Exercise brief: Go through the data below and gather each line containing "build".

Collected data:
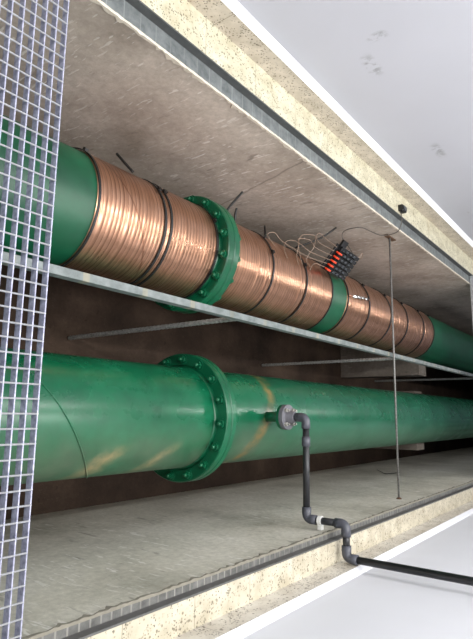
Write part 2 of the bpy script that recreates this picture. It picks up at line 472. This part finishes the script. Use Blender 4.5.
# upper pipe
UY, UZ, UR = .718, -.52, .2165
up = thing('wrapped_pipe', 'green steel pipe wound with copper wire, upper of the two in the photo', 'pipe', (3.2, UY, UZ-UR))
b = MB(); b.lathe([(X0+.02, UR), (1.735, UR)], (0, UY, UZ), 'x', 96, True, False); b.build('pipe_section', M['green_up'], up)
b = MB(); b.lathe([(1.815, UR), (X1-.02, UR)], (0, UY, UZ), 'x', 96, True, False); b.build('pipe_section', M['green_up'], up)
flange_pair(up, 1.735, 1.776, 1.815, UR, .268, UY, UZ, 16, .2, M['green'])

# copper windings: every turn is a ridge
def winding(xa, xb, label):
    b = MB(); prof = [(xa, UR+.0006)]; p = .0185; x = math.ceil((xa+10)/.0185)*.0185-10; i = 0
    while x + p < xb:
        j = random.uniform(-.0004, .0004)
        prof += [(x+.0006, UR+.0042+j), (x+p*.3, UR+.0050+j), (x+p*.7, UR+.0050+j), (x+p-.0006, UR+.0042+j)]
        x += p
    prof.append((x, UR+.0006))
    b.lathe(prof, (0, UY, UZ), 'x', 96, True, False)
    return tag(b.build('copper_winding', M['copper']), label, 'copper coil', 'copper wire windings on the upper pipe')
winding(1.078, 1.719, 'copper wire winding at left, between the bare green end and the flange')
winding(1.822, 2.785, 'copper wire winding in the middle, just right of the green flange')
winding(2.982, 4.68, 'copper wire winding farthest right, beyond the narrow bare green ring')

# black nylon ties round the windings, with the cut tail sticking out
TR = UR+.0078
def tie(x, w, label, tail=None, head=.9):
    root = thing('cable_tie', label, 'cable tie', (x, UY, UZ-TR), 'black ties around the copper windings')
    b = MB()
    b.lathe([(x-w/2, TR-.0015), (x-w/2, TR+.0016), (x+w/2, TR+.0016), (x+w/2, TR-.0015)], (0, UY, UZ), 'x', 80, False, False)
    b.build('strap', M['black'], root)
    b = MB(); c = math.cos(head); s_ = math.sin(head)
    M4 = Matrix.Translation((x, UY+TR*c, UZ+TR*s_)) @ Matrix.Rotation(head-PI/2, 4, 'X')
    bm = bmesh.new(); bmesh.ops.create_cube(bm, size=1)
    for v in bm.verts: v.co = Vector((v.co.x*(w+.005), v.co.y*.016, v.co.z*.009+.0068))
    b.bm(bm, M=M4); b.build('lock_head', M['black'], root)
    if tail:
        b = MB(); P = smooth_path(tail, 5); b.tube(P, [.0055]*(len(P)-1)+[.004], 6); b.build('tail', M['black'], root)
    return root
tie(1.083, .009, 'black tie at the left end of the first copper winding, next to bare green pipe', None, .6)
tie(1.398, .011, 'left one of the close pair of black ties on the first copper winding')
tie(1.430, .011, 'right one of the close pair of black ties on the first copper winding')
tie(1.711, .012, 'black tie pressed against the left face of the upper green flange', None, 1.1)
tie(2.15, .012, 'black tie on the middle copper winding, first one right of the flange', [(2.150, .875, -.352), (2.17, .905, -.362), (2.199, .955, -.385)], 1.25)
tie(2.48, .012, 'black tie on the middle copper winding, second one right of the flange', None, 1.2)
tie(2.780, .010, 'thin black tie at the left rim of the narrow bare green ring')
tie(2.988, .010, 'thin black tie at the right rim of the narrow bare green ring')
tie(3.31, .018, 'broad dark tie on the far copper winding, just right of the bright metal clamp')
tie(3.69, .018, 'dark tie on far copper winding, fourth from right end, left of rod')
tie(4.03, .018, 'dark tie on far copper winding, third from right end, right of rod')
tie(4.41, .018, 'dark tie on the far copper winding, second from its right end')
tie(4.672, .012, 'dark tie at the right end of the copper, where bare green pipe starts again')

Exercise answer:
b = MB(); b.lathe([(X0+.02, UR), (1.735, UR)], (0, UY, UZ), 'x', 96, True, False); b.build('pipe_section', M['green_up'], up)
b = MB(); b.lathe([(1.815, UR), (X1-.02, UR)], (0, UY, UZ), 'x', 96, True, False); b.build('pipe_section', M['green_up'], up)
    return tag(b.build('copper_winding', M['copper']), label, 'copper coil', 'copper wire windings on the upper pipe')
    b.build('strap', M['black'], root)
    b.bm(bm, M=M4); b.build('lock_head', M['black'], root)
        b = MB(); P = smooth_path(tail, 5); b.tube(P, [.0055]*(len(P)-1)+[.004], 6); b.build('tail', M['black'], root)